White Raven’s founders also have deep roots in the community. Sherry Doil-Carter has taught in regional schools for 25 years and been an artist and a founding member of Border Artists here. Sandy Zane, her partner, is opening her second gallery in Santa Fe in May and plans to continue her tradition of introducing top Southern New Mexico artists to the City Different. Georjeanna Feltha, also a founder of White Raven, left some time ago to open the innovative Black Gold From the Sun Gallery in Mesilla’s Old Tortilla Factory.
I’ve seen Carolyn Bunch, the guiding force behind the Patio Art Gallery cooperative of talented artists, and her husband Henry build and/or renovate a couple of galleries in the time I’ve lived here. Their beautiful former Mesilla gallery now houses Charles, Inc.
The gallery scene has been changing and evolving everywhere I’ve lived. It’s all part of the natural progression of the state of the creative arts.
What sets Las Cruces apart from other places I’ve lived, is the kind of change. It seems for every gallery that closes, another one or two or three are likely to spin off and take shape.
In the last decade, there has been explosion in both the quality and quantity of artists and venues.
When I moved here in the mid-1990s, the downtown “cultural corridor” was pretty much the Branigan Cultural Center, the library, and the Las Cruces Community Theater... and one short-lived private gallery that quickly closed. Now we have the Black Box Theatre, the restored Rio Grande Theatre (which also has gallery spaces), the Las Cruces Art Museum, the Railroad Depot, and a growing group of eclectic galleries on Main Street and surrounding areas that feature everything from Russian masters and textile arts to cutting edge contemporary art.
In surrounding downtown areas, we’re about to lose White Raven, but we’ve gained Unsettled and IN EFFECT galleries.
Galleries come and go from Picacho Avenue to Hadley Center, but there always seems to be some solid activity.
Mesilla has seen a lot of changes, but recent additions, including several interesting small galleries at the Tortilla Factory and a new venue for the Mesilla Fine Arts Gallery, have kept things interesting.

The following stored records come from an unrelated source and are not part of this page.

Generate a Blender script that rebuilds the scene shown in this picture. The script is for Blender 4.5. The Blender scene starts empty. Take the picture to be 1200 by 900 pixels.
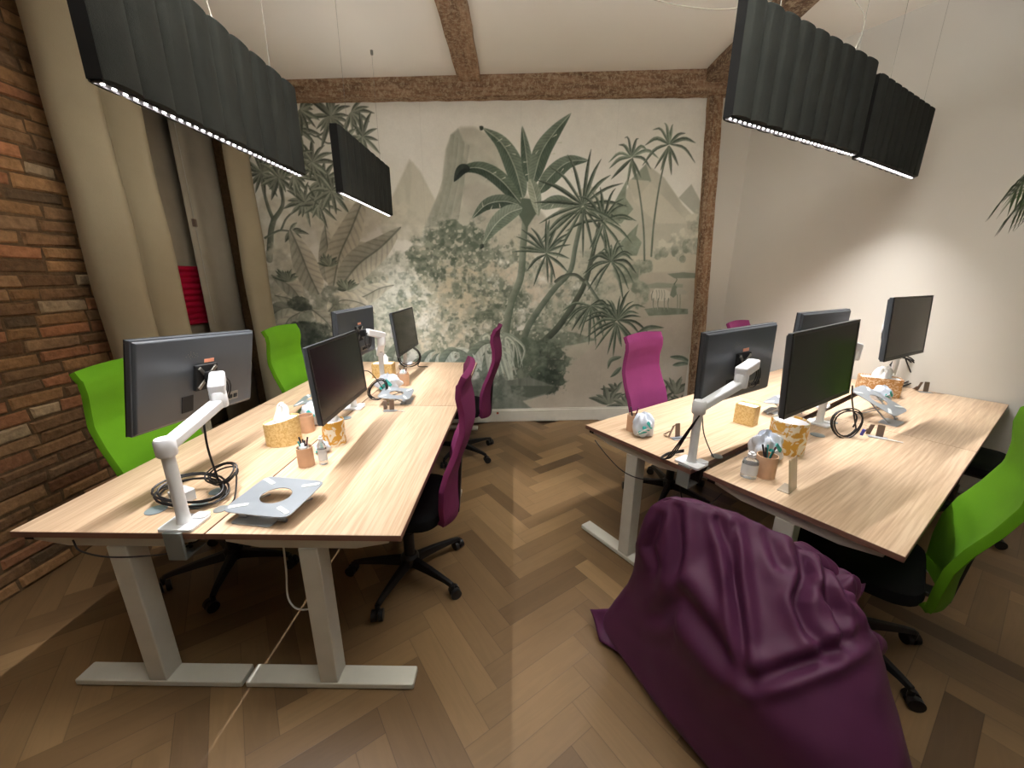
import bpy, bmesh, math, random
import numpy as np
from mathutils import Vector, Matrix, Euler
PI = math.pi
rnd = random.Random(7)
sc = bpy.context.scene
C = sc.collection
R = math.radians

# ------------------------------------------------------------------ camera model (wide phone lens)
F_, PIT, YAW, ROL, H_ = 453.43, 0.27323, -0.00772, 0.0057, 1.622
def _axes():
    cy, sy, cp, sp, cr, sr = math.cos(YAW), math.sin(YAW), math.cos(PIT), math.sin(PIT), math.cos(ROL), math.sin(ROL)
    right = Vector((cy, -sy, 0)); fwd = Vector((sy*cp, cy*cp, -sp)); up = Vector((sy*sp, cy*sp, cp))
    return cr*right + sr*up, cr*up - sr*right, fwd
E1, E2, FW = _axes()
cam = bpy.data.objects.new('camera', bpy.data.cameras.new('camera')); C.objects.link(cam)
cam.data.sensor_width = 36; cam.data.lens = 36*F_/1200; cam.data.clip_start = 0.02
m = Matrix((( E1.x, E2.x, -FW.x, 0), (E1.y, E2.y, -FW.y, 0), (E1.z, E2.z, -FW.z, H_), (0, 0, 0, 1)))
cam.matrix_world = m
sc.camera = cam
def ray(u, v): return E1*((u-600)/F_) - E2*((v-450)/F_) + FW
CAMP = Vector((0, 0, H_))
def atz(u, v, z):
    r = ray(u, v); return CAMP + r*((z-H_)/r.z)
def aty(u, v, y):
    r = ray(u, v); return CAMP + r*(y/r.y)
def atx(u, v, x):
    r = ray(u, v); return CAMP + r*(x/r.x)
def atw(u, v):                       # measured on the mural wall
    r = ray(u, v); return CAMP + r*(WB/(r.y - WK*r.x))
def pix(P):
    d = Vector(P)-CAMP; k = d.dot(FW); return 600+F_*d.dot(E1)/k, 450-F_*d.dot(E2)/k
WB, WK = 4.21, 0.085                 # back wall: y = WB + WK*x
def wally(x): return WB + WK*x
ZT = 0.74
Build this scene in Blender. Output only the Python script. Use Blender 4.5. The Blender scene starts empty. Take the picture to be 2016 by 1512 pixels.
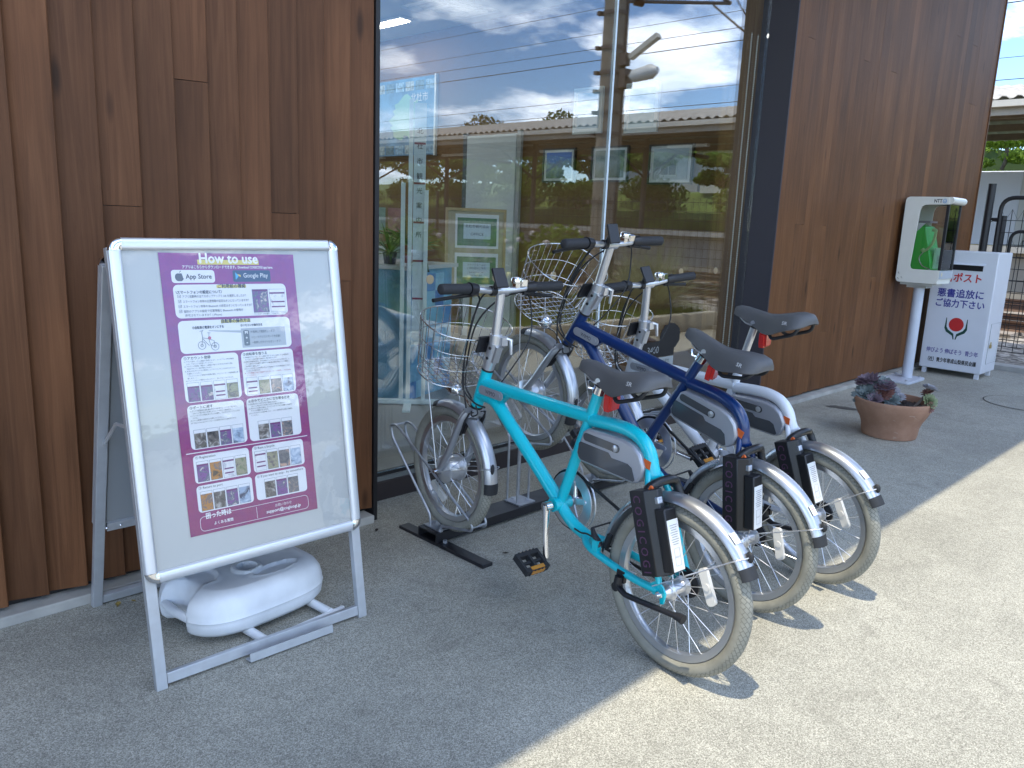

The Mercado de la Mesilla has had its share of innovations and failures, but with LuLu and the Bistro and Meson de Mesilla’s jazz club in the ‘hood, now, and the new 9,000-square-foot Preston Contemporary art and workshop center opening up soon, it could be well on its way to becoming the artists’ colony envisioned by the late Ben Boldt and his grandson Jon. I loved their idea of mom ‘n pop art galleries, with artists living upstairs and having storefront art studio and exhibit spaces. I lived to see the last of that sort of Athenian ideal on Santa Fe’s Canyon Road and it isn’t too far-fetched to think it could be born again in areas of Las Cruces.
Another quiet development has been the number of world class artists who are living here, while exhibiting and selling most of their wares elsewhere.
They have come from New York and New England, Florida and California and Santa Fe, Mexico, Europe, Asia, New Zealand and South America. The world knows who they are, but many of their local neighbors and visiting tourists do not.
The truth is, we now have some world class stuff going on here in both the visual and performing arts.
And we need some world class marketing tools and campaigns to get the word out. That concept is nothing new, but there is a burgeoning critical mass right now of ideas that include a widely-distributed artist and gallery directory, more artists’ cooperative ventures and a proposal for a Las Cruces Arts & Cultural Affairs Commission put before the Las Cruces City Council April 21.
We could settle for a low-profile rep as the bedroom community for the planet’s leading art centers, concert halls and theater districts, the inspirational environment where the muse can be summoned without the angst that accompanies life in LA, NYC, Chicago and yes, Santa Fe.
Or maybe it’s time to spread the news that we have the art and the lifestyle — all at still relatively bargain prices — and find ways to attract enough art aficionados to help maintain and nurture new and established talents.
The magic Las Cruces mix of art, academia, agriculture and high-tech science is evolving and changing without doubt. It will take some careful planning and community support, but if can find creative ways to nestle artists’ studios and workshops in amidst the spaceports, museums and chile fields, we just might be able to maintain our querencia in the style to which we have become accustomed and share it with the world, too.